Australians, Hardest Workers?

Yeah, it seems unbelievable but that’s the word around. Australians are the hardest workers in the world, according to a new book, “How Australia Compares”, by Rodney Tiffen and Ross Gittins. Australians average 1855 hours of work a year, ahead of the Americans on 1835 hours and the Japanese on 1821.

Some main reasons for this change of sorts are:

1. Annual hours of work have actually been falling since about 1980 in most developed countries. Apparently annual hours have declined only fractionally in Australia, whereas they’ve fallen by 2.5 per cent in the US and by 14 per cent in Japan.

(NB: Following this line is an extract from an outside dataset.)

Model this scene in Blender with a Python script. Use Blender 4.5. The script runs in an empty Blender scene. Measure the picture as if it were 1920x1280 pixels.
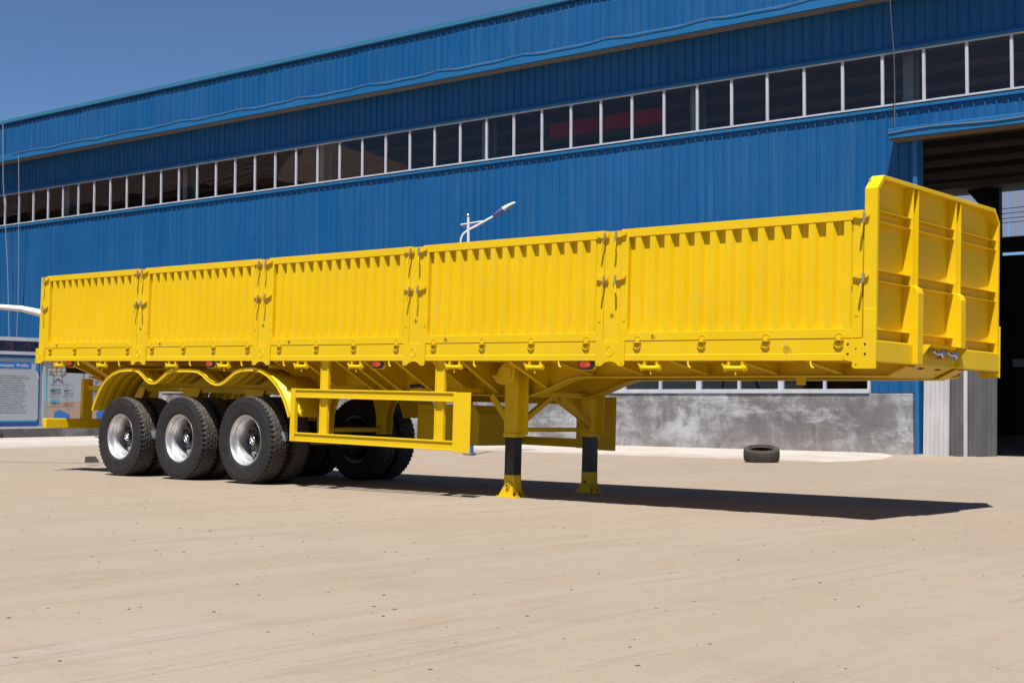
import bpy, bmesh, math, random
from mathutils import Matrix, Vector
rnd = random.Random(7)
scn = bpy.context.scene
R = math.radians

# ------------------------------------------------------------------ camera, sky, sun, exposure
cam = bpy.data.cameras.new('camera'); camo = bpy.data.objects.new('camera', cam)
scn.collection.objects.link(camo)
cam.sensor_width = 36.0; cam.sensor_fit = 'HORIZONTAL'; cam.lens = 47.6
cam.clip_start = 0.1; cam.clip_end = 3000
camo.matrix_world = Matrix(((0.7447, 0.0256, 0.6669, 18.4422), (0.6674, -0.0352, -0.7439, -10.1104),
                            (0.0044, 0.9991, -0.0432, 1.0337), (0, 0, 0, 1)))
scn.camera = camo

SX, SY = -0.22, 0.39                      # metres a shadow moves per metre of height
SUN = Vector((-SX, -SY, 1.0)).normalized()
world = bpy.data.worlds.new('World'); scn.world = world; world.use_nodes = True
wn = world.node_tree.nodes; wl = world.node_tree.links
bg = wn['Background']
sky = wn.new('ShaderNodeTexSky'); sky.sky_type = 'NISHITA'; sky.sun_disc = False
sky.sun_elevation = math.asin(SUN.z); sky.sun_rotation = math.atan2(SUN.x, SUN.y)
sky.altitude = 0; sky.air_density = 0.7; sky.dust_density = 0.0; sky.ozone_density = 8.0
wl.new(sky.outputs[0], bg.inputs[0]); bg.inputs[1].default_value = 0.065
sl = bpy.data.lights.new('sun', 'SUN'); sl.energy = 5.0; sl.angle = R(0.53); sl.color = (1.0, 0.97, 0.92)
so = bpy.data.objects.new('sun', sl); scn.collection.objects.link(so)
so.rotation_euler = (-SUN).to_track_quat('-Z', 'Y').to_euler()
so.location = SUN * 60
scn.view_settings.view_transform = 'Standard'; scn.view_settings.look = 'None'
scn.view_settings.exposure = 0.65; scn.view_settings.gamma = 1.0
scn.render.engine = 'CYCLES'
try:
    scn.cycles.max_bounces = 8; scn.cycles.transparent_max_bounces = 16
    scn.cycles.use_denoising = True
except Exception: pass

# ------------------------------------------------------------------ helpers
COL = scn.collection
class MB:
    def __init__(s): s.v = []; s.f = []
    def add(s, v, f):
        o = len(s.v); s.v += [tuple(p) for p in v]; s.f += [tuple(i + o for i in q) for q in f]; return s
    def box(s, x0, x1, y0, y1, z0, z1):
        v = [(x0,y0,z0),(x1,y0,z0),(x1,y1,z0),(x0,y1,z0),(x0,y0,z1),(x1,y0,z1),(x1,y1,z1),(x0,y1,z1)]
        return s.add(v, [(0,3,2,1),(4,5,6,7),(0,1,5,4),(1,2,6,5),(2,3,7,6),(3,0,4,7)])
    def prism(s, poly, ax, a0, a1):
        """extrude a 2d polygon: ax 'y' -> poly in (x,z); 'x' -> (y,z); 'z' -> (x,y)"""
        def P(p, a):
            return (p[0], a, p[1]) if ax == 'y' else ((a, p[0], p[1]) if ax == 'x' else (p[0], p[1], a))
        ar = sum(poly[i][0]*poly[(i+1) % len(poly)][1] - poly[(i+1) % len(poly)][0]*poly[i][1] for i in range(len(poly)))
        po = list(poly) if ar > 0 else list(poly)[::-1]
        if ax == 'y': po = po[::-1]
        n = len(po); v = [P(p, a0) for p in po] + [P(p, a1) for p in po]
        f = [tuple(range(n))[::-1], tuple(range(n, 2*n))] + [(i, (i+1) % n, n+(i+1) % n, n+i) for i in range(n)]
        return s.add(v, f)
    def bar(s, a, b, w, h, up=(0,0,1)):
        """box beam from a to b with width w (sideways) and height h (along up)"""
        a = Vector(a); b = Vector(b); d = (b-a).normalized(); u = Vector(up)
        r = d.cross(u).normalized(); u = r.cross(d).normalized()
        v = []
        for p in (a, b):
            for i, j in ((-1,-1),(1,-1),(1,1),(-1,1)): v.append(p + r*(w/2*i) + u*(h/2*j))
        return s.add(v, [(0,3,2,1)[::-1],(4,5,6,7)[::-1],(0,1,5,4)[::-1],(1,2,6,5)[::-1],(2,3,7,6)[::-1],(3,0,4,7)[::-1]])
    def tube(s, pts, r, n=8, caps=True):
        pts = [Vector(p) for p in pts]; m = len(pts)
        rs = r if isinstance(r, (list, tuple)) else [r]*m
        t0 = (pts[1]-pts[0]).normalized()
        ref = Vector((0,0,1)) if abs(t0.z) < .9 else Vector((1,0,0))
        u = t0.cross(ref).normalized(); v = []; f = []
        for i, p in enumerate(pts):
            t = (pts[min(i+1, m-1)] - pts[max(i-1, 0)]).normalized()
            u = (u - t*u.dot(t)).normalized(); w = t.cross(u)
            for k in range(n):
                a = 2*math.pi*k/n; v.append(p + (u*math.cos(a) + w*math.sin(a))*rs[i])
        for i in range(m-1):
            for k in range(n):
                k2 = (k+1) % n; f.append((i*n+k, i*n+k2, (i+1)*n+k2, (i+1)*n+k))
        if caps: f.append(tuple(range(n))[::-1]); f.append(tuple(range((m-1)*n, m*n)))
        return s.add(v, f)
    def lathe(s, prof, c, ax='y', n=48, cap0=False, cap1=False):
        v = []; f = []; m = len(prof)
        for r, a in prof:
            for k in range(n):
                t = 2*math.pi*k/n; p, q = r*math.cos(t), r*math.sin(t)
                if ax == 'y': v.append((c[0]+p, c[1]+a, c[2]+q))
                elif ax == 'x': v.append((c[0]+a, c[1]+p, c[2]+q))
                else: v.append((c[0]+p, c[1]+q, c[2]+a))
        for i in range(m-1):
            for k in range(n):
                k2 = (k+1) % n; f.append((i*n+k, i*n+k2, (i+1)*n+k2, (i+1)*n+k))
        if cap0: f.append(tuple(range(n)))
        if cap1: f.append(tuple(range((m-1)*n, m*n)))
        return s.add(v, f)
    def mesh(s, name, mat, smooth=None, fix=True):
        me = bpy.data.meshes.new(name); me.from_pydata(s.v, [], s.f); me.update()
        if fix:
            bm = bmesh.new(); bm.from_mesh(me); bmesh.ops.recalc_face_normals(bm, faces=bm.faces); bm.to_mesh(me); bm.free()
        if mat: me.materials.append(mat)
        if smooth is not None:
            me.shade_smooth()
            try: me.set_sharp_from_angle(angle=R(smooth))
            except Exception: pass
        return me
    def build(s, name, mat, parent=None, bevel=0, smooth=None, loc=None, fix=True):
        return inst(s.mesh(name, mat, smooth, fix), name, parent, loc, bevel=bevel)
def inst(me, name, parent=None, loc=None, rot=None, scale=None, bevel=0):
    o = bpy.data.objects.new(name, me); COL.objects.link(o)
    if parent: o.parent = parent
    if loc: o.location = loc
    if rot: o.rotation_euler = rot
    if scale: o.scale = scale
    if bevel:
        b = o.modifiers.new('bevel', 'BEVEL'); b.width = bevel; b.segments = 2; b.limit_method = 'ANGLE'; b.angle_limit = R(40)
    return o
def empty(name, loc=(0,0,0), rz=0, parent=None):
    o = bpy.data.objects.new(name, None); COL.objects.link(o); o.location = loc; o.rotation_euler = (0,0,rz)
    o.empty_display_size = .2
    if parent: o.parent = parent
    return o
def tag(o, label=None, cat=None, group=None, kind=None):
    if label: o['label'] = label
    if cat: o['category'] = cat
    if group: o['group'] = group
    if kind: o['kind'] = kind
    return o
def far_copy(o, parent):
    c = o.copy(); COL.objects.link(c); c.parent = parent; c.scale = (1, -1, 1)
    c.location = (o.location.x, 2.5 - o.location.y, o.location.z); return c
def arc(cx, cz, r, a0, a1, n=8):
    return [(cx + r*math.cos(R(a0+(a1-a0)*i/n)), cz + r*math.sin(R(a0+(a1-a0)*i/n))) for i in range(n+1)]
_font = None
def text_mesh(txt, size, name, mat, parent, M, depth=.001, align='LEFT', spacing=1.0):
    cu = bpy.data.curves.new(name, 'FONT'); cu.body = txt; cu.size = size; cu.align_x = align
    cu.extrude = depth; cu.space_character = spacing; cu.resolution_u = 2
    to = bpy.data.objects.new(name, cu); COL.objects.link(to)
    dg = bpy.context.evaluated_depsgraph_get(); dg.update()
    me = bpy.data.meshes.new_from_object(to.evaluated_get(dg)); bpy.data.objects.remove(to)
    me.materials.clear(); me.materials.append(mat)
    o = bpy.data.objects.new(name, me); COL.objects.link(o); o.parent = parent; o.matrix_local = M
    return o

# ------------------------------------------------------------------ materials
def mat(name, col, rough=.5, metal=0, coat=0, spec=.5):
    m = bpy.data.materials.new(name); m.use_nodes = True
    b = m.node_tree.nodes['Principled BSDF']
    b.inputs['Base Color'].default_value = (*col, 1); b.inputs['Roughness'].default_value = rough
    b.inputs['Metallic'].default_value = metal; b.inputs['Coat Weight'].default_value = coat
    b.inputs['Coat Roughness'].default_value = .15
    b.inputs['Specular IOR Level'].default_value = spec
    return m
class NT:
    def __init__(s, m): s.t = m.node_tree; s.n = s.t.nodes; s.l = s.t.links; s.b = s.n['Principled BSDF']
    def new(s, t, **k):
        q = s.n.new(t)
        for a, b in k.items(): setattr(q, a, b)
        return q
    def coord(s, kind='Object', scale=(1,1,1), rot=(0,0,0)):
        c = s.new('ShaderNodeTexCoord'); m = s.new('ShaderNodeMapping')
        m.inputs['Scale'].default_value = scale; m.inputs['Rotation'].default_value = rot
        s.l.new(c.outputs[kind], m.inputs[0]); return m.outputs[0]
    def wcoord(s, scale=(1,1,1), rot=(0,0,0)):
        g = s.new('ShaderNodeNewGeometry'); m = s.new('ShaderNodeMapping')
        m.inputs['Scale'].default_value = scale; m.inputs['Rotation'].default_value = rot
        s.l.new(g.outputs['Position'], m.inputs[0]); return m.outputs[0]
    def noise(s, vec, scale, detail=4, rough=.55, dist=0):
        q = s.new('ShaderNodeTexNoise'); q.inputs['Scale'].default_value = scale; q.inputs['Detail'].default_value = detail
        q.inputs['Roughness'].default_value = rough; q.inputs['Distortion'].default_value = dist
        s.l.new(vec, q.inputs['Vector']); return q.outputs[0]
    def ramp(s, fac, stops):
        q = s.new('ShaderNodeValToRGB'); e = q.color_ramp.elements
        while len(e) < len(stops): e.new(.5)
        for i, (p, c) in enumerate(stops):
            e[i].position = p; e[i].color = (*c, 1) if len(c) == 3 else c
        s.l.new(fac, q.inputs[0]); return q.outputs[0]
    def mix(s, fac, a, b, mode='MIX'):
        q = s.new('ShaderNodeMix', data_type='RGBA', blend_type=mode)
        for i, x in ((0, fac), (6, a), (7, b)):
            if hasattr(x, 'is_linked'): s.l.new(x, q.inputs[i])
            elif isinstance(x, (int, float)): q.inputs[i].default_value = x
            else: q.inputs[i].default_value = (*x, 1)
        return q.outputs[2]
    def bump(s, h, strength=.2, dist=.01, normal=None):
        q = s.new('ShaderNodeBump'); q.inputs['Strength'].default_value = strength; q.inputs['Distance'].default_value = dist
        s.l.new(h, q.inputs['Height'])
        if normal is not None: s.l.new(normal, q.inputs['Normal'])
        return q.outputs[0]
    def col(s, c): s.l.new(c, s.b.inputs['Base Color'])
    def nor(s, c): s.l.new(c, s.b.inputs['Normal'])
    def rgh(s, c): s.l.new(c, s.b.inputs['Roughness'])
G3 = lambda v: (v, v, v)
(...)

2. Australia has the second-highest proportion of part-time workers, 27 per cent – after the Netherlands. This implies that some full-timers must indeed be working very long hours each week.

3. With an increasing number of part-time workers (immigrants, expats, holiday-workers, international students etc.) around, many Oz’s may be working harder to keep their job.

The real question is, are the Australian’s also the world’s most productive workers? Spending hours on work is different than actually being productive in whatever one is doing. There “still is” a difference between a smart worker and a hard worker. Anyways, its weird how I cannot find the original news item on this subject, at CNN.com or Reuters.com. All links point to a ‘document not found / invalid’ page. Censorship?